The whole "covert operation" was a bit of joke. They are being followed by cameras, on a small island where outsiders probably stick out just a bit. Plus what was the point of going on the ferry boat?

There have to be some people in the Faroe Islands who oppose the hunt. They should find them and cultivate relationships with them as they will be able to tip them off as to when a hunt is going to occur. The problem is that because their tactics are so bizarre, that even locals who agree with them in principle may not want to help them.

As for the hunters themselves, they claim that they need the whales to feed themselves, but this doesn't appear to be a subsistence society like what you have in native villages in Alaska. Plus, the only whale meet we ever see them eating is small slivers of dried meat, hardly what you would base your diet on.
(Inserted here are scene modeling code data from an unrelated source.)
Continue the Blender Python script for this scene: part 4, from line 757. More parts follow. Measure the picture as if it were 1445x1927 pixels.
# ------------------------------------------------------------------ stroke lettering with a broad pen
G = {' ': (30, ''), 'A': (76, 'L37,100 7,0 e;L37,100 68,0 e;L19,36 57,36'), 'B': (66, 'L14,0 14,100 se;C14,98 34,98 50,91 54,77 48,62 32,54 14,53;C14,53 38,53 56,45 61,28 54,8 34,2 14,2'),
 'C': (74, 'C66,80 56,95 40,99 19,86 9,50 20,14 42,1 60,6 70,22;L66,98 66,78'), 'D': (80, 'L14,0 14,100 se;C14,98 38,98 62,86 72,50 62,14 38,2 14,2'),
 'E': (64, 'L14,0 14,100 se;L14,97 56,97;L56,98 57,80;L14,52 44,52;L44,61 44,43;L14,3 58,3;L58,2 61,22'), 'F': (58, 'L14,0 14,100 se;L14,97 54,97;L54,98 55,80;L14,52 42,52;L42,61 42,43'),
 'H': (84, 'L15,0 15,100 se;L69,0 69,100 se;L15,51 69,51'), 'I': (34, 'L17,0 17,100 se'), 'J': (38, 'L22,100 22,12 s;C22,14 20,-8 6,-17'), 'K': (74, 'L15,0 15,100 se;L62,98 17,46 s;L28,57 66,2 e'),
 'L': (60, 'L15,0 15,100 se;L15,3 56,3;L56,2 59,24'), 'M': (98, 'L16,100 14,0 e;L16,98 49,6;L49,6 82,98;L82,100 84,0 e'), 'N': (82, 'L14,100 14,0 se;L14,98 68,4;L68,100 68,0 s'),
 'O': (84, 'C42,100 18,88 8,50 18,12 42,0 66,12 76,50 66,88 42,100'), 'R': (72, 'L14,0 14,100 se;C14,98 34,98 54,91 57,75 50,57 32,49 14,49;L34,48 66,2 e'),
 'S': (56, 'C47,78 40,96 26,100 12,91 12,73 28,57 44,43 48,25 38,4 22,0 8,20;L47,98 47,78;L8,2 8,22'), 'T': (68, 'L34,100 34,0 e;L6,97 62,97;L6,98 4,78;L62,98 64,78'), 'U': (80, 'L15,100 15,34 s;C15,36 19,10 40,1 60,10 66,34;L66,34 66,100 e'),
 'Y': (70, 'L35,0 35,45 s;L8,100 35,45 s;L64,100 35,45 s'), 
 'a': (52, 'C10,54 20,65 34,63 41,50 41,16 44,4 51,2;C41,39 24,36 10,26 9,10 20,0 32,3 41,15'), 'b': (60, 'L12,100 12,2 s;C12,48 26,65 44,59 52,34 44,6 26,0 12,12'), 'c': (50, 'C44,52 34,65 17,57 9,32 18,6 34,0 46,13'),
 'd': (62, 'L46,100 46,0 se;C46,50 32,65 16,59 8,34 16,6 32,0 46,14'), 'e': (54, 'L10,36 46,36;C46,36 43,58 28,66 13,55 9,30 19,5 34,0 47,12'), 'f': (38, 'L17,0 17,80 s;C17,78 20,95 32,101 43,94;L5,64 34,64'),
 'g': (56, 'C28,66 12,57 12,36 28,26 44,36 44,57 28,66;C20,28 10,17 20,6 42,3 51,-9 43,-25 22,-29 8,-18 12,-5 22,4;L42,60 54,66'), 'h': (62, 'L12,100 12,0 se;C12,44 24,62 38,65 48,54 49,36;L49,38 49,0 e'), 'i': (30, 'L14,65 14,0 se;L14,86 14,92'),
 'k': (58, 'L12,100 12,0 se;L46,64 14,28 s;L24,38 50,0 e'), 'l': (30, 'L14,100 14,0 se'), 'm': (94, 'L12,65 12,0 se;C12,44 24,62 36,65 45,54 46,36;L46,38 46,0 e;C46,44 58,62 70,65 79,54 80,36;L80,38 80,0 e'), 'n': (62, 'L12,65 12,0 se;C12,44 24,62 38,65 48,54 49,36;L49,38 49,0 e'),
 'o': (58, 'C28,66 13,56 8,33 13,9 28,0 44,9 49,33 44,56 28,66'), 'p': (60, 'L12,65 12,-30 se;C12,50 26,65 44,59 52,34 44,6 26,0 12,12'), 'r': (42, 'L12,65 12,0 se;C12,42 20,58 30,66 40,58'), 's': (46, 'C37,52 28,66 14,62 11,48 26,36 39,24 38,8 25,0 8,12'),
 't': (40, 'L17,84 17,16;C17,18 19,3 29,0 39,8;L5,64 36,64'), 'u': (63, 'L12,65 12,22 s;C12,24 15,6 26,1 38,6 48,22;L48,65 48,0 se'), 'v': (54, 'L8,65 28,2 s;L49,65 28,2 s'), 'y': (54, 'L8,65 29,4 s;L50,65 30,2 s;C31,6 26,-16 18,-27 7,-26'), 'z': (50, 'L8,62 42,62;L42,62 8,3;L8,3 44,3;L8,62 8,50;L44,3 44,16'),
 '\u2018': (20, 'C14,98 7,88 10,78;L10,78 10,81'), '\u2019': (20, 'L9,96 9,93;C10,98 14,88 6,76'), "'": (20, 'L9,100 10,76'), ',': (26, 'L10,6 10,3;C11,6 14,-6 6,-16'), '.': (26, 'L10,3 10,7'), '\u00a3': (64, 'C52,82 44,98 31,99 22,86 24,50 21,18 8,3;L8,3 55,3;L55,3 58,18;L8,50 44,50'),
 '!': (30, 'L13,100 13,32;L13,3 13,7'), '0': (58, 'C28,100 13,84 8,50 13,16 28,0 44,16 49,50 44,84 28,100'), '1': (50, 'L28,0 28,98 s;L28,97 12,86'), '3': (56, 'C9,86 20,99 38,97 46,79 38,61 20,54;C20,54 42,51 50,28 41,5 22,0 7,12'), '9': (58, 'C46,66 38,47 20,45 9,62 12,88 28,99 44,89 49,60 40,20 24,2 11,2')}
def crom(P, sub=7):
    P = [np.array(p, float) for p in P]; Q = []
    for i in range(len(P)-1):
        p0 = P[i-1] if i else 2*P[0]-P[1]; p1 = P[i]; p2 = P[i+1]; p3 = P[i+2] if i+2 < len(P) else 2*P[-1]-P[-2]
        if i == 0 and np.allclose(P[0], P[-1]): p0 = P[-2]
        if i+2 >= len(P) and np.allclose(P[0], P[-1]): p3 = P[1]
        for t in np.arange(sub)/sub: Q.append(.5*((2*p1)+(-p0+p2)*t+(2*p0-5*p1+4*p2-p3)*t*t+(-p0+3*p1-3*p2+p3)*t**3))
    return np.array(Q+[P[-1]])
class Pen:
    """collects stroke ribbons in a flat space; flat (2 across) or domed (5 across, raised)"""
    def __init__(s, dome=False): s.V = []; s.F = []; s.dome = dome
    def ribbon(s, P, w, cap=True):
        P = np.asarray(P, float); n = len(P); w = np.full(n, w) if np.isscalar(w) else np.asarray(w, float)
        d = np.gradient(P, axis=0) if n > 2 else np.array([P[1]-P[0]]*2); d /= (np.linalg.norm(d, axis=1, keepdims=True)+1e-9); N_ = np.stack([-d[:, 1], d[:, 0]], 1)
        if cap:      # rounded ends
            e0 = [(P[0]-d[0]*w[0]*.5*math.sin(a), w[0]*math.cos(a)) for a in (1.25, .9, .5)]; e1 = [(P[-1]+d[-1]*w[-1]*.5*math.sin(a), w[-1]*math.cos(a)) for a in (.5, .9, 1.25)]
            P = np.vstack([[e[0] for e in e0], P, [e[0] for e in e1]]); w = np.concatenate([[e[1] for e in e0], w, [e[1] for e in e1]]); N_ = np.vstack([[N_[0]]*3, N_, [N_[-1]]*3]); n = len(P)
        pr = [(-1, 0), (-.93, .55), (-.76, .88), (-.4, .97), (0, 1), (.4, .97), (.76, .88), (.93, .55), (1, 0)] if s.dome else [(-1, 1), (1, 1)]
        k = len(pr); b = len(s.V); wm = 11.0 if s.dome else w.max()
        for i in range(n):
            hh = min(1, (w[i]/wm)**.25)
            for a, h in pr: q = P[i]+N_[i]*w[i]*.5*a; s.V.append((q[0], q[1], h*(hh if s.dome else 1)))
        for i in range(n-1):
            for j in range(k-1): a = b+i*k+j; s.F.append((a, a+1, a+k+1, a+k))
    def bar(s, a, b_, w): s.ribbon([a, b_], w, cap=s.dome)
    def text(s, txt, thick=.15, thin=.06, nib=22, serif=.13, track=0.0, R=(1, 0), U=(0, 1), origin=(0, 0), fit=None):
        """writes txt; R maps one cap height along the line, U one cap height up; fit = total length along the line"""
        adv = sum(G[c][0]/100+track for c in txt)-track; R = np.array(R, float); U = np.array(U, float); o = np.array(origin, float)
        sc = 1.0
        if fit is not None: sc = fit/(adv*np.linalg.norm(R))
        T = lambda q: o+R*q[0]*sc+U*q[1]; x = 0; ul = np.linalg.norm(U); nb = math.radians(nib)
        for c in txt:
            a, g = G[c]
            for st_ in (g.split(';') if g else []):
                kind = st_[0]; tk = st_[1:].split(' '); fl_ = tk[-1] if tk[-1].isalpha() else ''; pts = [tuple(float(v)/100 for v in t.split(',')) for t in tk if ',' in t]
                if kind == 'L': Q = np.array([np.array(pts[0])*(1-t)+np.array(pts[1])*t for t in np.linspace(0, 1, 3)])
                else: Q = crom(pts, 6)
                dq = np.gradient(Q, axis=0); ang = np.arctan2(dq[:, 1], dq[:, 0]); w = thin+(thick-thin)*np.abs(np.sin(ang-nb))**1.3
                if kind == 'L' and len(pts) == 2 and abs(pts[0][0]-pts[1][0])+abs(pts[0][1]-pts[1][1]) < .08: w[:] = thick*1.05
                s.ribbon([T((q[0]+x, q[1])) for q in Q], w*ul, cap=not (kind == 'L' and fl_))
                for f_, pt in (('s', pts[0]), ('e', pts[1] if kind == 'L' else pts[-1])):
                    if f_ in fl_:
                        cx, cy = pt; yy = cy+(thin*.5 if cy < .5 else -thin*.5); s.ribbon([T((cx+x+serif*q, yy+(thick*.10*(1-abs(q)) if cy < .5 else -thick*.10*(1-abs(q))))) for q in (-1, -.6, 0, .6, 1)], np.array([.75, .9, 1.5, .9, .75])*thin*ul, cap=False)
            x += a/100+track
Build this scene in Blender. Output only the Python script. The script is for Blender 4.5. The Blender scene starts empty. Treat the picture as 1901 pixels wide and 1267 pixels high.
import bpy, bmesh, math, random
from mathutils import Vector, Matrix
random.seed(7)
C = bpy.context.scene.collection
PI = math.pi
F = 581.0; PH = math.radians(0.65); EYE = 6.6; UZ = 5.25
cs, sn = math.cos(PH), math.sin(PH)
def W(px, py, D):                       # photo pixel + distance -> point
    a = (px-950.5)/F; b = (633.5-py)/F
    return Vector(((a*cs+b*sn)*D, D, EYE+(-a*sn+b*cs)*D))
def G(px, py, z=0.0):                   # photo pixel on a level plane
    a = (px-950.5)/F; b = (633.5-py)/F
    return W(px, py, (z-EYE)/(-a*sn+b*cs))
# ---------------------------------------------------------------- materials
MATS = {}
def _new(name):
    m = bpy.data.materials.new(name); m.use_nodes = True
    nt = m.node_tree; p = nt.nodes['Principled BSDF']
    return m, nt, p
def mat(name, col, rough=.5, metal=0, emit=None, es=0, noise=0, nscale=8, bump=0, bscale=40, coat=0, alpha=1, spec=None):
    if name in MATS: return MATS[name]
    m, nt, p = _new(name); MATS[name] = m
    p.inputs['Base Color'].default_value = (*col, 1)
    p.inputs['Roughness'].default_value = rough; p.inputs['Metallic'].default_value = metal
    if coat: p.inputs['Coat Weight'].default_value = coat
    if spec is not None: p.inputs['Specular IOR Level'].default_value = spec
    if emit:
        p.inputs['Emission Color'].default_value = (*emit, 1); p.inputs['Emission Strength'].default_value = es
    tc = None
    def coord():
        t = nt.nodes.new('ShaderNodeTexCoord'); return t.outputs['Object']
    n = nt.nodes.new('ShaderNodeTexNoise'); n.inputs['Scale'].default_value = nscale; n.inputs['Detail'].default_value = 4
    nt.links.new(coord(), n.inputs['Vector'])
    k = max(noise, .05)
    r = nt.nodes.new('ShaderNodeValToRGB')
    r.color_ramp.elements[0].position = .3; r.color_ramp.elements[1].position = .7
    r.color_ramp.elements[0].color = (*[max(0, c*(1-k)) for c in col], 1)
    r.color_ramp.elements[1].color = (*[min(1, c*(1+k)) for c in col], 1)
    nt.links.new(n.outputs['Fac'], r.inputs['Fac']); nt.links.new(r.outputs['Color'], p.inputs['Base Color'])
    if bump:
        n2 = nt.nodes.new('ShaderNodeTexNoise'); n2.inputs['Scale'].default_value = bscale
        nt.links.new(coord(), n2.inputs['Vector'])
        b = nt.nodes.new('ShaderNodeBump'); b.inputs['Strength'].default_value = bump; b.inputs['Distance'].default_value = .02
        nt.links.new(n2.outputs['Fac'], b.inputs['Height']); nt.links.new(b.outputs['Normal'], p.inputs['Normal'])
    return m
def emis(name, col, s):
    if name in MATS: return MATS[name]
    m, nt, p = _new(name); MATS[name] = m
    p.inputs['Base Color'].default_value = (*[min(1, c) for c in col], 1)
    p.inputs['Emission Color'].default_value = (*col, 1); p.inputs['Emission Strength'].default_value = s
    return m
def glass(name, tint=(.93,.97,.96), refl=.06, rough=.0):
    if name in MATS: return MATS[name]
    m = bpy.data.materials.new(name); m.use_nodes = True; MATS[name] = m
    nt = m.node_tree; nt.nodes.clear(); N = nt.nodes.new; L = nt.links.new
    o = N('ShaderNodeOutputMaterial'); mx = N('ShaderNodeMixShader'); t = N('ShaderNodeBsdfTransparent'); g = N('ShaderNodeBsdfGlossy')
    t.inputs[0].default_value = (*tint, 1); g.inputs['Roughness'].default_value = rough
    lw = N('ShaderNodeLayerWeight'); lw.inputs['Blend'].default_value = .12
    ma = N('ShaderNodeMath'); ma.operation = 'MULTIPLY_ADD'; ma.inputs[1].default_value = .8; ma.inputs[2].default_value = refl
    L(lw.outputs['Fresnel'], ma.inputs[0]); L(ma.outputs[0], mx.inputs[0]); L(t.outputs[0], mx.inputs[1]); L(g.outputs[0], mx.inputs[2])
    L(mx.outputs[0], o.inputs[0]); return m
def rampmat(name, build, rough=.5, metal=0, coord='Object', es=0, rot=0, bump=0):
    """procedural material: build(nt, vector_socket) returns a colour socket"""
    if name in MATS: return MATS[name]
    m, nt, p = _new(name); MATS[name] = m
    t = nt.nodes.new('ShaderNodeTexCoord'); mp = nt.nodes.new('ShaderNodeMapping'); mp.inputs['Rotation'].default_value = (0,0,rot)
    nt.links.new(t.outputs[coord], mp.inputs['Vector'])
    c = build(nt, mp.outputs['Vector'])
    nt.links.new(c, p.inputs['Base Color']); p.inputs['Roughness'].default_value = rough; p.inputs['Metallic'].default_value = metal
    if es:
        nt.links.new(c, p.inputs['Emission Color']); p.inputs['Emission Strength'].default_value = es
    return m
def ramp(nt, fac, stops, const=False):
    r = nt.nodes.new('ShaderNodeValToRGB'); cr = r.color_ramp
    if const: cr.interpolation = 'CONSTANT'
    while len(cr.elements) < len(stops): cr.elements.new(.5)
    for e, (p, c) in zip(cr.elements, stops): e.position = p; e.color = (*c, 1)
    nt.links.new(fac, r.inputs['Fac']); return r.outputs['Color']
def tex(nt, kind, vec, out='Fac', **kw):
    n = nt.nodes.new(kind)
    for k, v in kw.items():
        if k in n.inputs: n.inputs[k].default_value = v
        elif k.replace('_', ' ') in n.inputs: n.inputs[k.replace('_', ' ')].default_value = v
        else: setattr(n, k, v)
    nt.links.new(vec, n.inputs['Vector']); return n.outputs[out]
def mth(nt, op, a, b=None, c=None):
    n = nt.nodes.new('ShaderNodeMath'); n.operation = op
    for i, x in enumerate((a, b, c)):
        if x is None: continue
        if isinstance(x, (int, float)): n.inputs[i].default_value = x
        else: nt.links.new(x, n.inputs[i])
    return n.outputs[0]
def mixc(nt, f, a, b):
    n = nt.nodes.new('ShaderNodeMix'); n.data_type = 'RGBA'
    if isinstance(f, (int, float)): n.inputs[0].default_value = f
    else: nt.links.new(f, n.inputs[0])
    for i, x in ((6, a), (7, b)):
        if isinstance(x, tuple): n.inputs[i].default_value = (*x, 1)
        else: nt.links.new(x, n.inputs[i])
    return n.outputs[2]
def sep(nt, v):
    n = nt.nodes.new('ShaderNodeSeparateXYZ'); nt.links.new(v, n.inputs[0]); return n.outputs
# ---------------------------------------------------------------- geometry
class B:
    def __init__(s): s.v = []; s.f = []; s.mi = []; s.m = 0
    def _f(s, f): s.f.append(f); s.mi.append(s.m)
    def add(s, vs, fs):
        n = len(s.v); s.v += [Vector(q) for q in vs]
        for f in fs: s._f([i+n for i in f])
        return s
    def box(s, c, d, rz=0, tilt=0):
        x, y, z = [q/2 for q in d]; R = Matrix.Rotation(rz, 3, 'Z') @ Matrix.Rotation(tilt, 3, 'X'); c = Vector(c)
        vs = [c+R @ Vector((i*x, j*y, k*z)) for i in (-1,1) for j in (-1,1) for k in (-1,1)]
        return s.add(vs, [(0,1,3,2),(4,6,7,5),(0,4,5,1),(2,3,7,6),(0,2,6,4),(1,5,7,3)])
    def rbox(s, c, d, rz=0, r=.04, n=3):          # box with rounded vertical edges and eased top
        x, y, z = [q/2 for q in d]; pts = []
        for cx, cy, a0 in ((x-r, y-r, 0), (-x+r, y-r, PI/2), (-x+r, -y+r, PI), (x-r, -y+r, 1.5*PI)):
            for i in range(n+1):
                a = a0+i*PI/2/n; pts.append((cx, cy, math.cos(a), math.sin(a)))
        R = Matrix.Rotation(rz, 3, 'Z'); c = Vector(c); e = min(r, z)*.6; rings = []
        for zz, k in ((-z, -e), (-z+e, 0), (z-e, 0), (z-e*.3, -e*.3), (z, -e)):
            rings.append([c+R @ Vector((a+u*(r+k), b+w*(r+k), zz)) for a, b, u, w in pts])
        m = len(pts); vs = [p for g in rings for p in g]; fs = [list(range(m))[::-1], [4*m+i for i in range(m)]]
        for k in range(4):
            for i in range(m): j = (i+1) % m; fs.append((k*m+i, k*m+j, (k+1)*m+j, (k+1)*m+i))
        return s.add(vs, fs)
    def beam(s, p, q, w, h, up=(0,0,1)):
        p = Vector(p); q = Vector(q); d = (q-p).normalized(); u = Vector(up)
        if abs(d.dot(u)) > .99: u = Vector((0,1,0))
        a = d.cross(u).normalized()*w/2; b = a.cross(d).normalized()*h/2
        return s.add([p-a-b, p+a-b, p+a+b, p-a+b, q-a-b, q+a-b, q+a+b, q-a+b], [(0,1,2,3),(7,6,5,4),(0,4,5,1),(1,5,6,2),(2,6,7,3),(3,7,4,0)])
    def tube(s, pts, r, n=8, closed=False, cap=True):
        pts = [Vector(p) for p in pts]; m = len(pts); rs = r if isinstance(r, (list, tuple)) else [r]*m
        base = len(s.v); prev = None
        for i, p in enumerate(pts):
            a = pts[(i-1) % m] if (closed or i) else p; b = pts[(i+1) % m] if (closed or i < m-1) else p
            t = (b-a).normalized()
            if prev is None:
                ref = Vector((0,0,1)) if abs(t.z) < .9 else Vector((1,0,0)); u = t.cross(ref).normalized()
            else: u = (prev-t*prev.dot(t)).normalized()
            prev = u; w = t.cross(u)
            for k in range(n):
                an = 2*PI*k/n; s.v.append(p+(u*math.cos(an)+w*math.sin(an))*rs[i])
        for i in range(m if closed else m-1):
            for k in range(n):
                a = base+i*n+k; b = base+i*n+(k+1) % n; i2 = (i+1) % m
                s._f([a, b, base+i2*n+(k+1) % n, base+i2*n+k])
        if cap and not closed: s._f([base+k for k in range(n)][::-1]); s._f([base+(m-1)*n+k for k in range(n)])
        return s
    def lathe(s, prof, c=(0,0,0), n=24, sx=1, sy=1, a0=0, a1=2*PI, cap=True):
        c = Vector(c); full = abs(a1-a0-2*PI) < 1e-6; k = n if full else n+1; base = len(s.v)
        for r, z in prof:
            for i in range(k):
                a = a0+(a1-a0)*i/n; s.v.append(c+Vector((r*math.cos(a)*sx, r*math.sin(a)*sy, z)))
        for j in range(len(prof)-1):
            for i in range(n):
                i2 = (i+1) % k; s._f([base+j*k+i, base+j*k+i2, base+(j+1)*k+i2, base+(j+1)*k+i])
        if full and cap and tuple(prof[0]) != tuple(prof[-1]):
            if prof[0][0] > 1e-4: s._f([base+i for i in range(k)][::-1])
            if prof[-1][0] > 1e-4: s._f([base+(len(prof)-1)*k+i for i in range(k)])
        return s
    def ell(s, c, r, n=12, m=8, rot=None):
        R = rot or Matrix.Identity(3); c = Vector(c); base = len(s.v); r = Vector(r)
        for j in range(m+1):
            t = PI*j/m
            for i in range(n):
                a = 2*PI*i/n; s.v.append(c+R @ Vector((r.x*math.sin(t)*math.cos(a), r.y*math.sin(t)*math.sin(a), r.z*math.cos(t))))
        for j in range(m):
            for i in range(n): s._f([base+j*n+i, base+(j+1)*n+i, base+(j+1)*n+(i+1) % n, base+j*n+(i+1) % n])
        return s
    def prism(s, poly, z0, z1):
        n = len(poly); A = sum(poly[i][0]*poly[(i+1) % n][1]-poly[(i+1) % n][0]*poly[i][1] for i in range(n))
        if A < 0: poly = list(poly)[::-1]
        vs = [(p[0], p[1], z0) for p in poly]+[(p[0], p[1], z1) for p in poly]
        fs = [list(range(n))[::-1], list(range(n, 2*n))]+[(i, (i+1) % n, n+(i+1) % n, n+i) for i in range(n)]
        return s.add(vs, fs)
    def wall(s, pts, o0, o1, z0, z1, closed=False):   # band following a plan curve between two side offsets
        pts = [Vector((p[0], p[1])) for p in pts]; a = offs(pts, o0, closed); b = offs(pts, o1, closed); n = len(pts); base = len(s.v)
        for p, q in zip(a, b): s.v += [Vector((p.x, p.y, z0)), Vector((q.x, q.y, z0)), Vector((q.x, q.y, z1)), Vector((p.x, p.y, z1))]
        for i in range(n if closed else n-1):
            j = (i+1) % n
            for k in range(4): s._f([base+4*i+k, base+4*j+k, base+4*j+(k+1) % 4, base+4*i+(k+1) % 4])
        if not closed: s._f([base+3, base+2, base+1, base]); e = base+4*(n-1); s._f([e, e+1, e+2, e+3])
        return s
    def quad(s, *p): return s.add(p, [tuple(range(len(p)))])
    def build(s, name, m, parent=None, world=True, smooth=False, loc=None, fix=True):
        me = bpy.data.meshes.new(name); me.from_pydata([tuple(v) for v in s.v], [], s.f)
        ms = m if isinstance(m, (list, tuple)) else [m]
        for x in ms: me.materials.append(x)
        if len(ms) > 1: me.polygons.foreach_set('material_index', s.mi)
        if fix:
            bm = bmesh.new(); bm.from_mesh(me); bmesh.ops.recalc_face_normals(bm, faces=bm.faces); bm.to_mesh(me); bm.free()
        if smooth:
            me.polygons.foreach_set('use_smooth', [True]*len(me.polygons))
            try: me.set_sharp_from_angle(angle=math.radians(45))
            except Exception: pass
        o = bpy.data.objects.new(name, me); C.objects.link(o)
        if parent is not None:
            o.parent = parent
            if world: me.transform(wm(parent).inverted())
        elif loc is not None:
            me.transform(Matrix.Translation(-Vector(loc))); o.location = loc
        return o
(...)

In Barrow, Alaska (worth a trip if you can get up there, in summer) you literally see large pieces of whale, seal, and caribou meat hanging in front of most of the houses and you can tell that they are getting major amounts of their family's food from these stocks.

Personally, I eat beef, chicken, pork, veal, all kinds of fish, etc. The slaughter of the whales is tough to watch, but I suspect so would be the slaughter of cattle or chickens. So I feel I would be a hypocrite to support killing cows and pigs, but not whales.

Edited by 303george, May 7, 2012 @ 6:12 PM.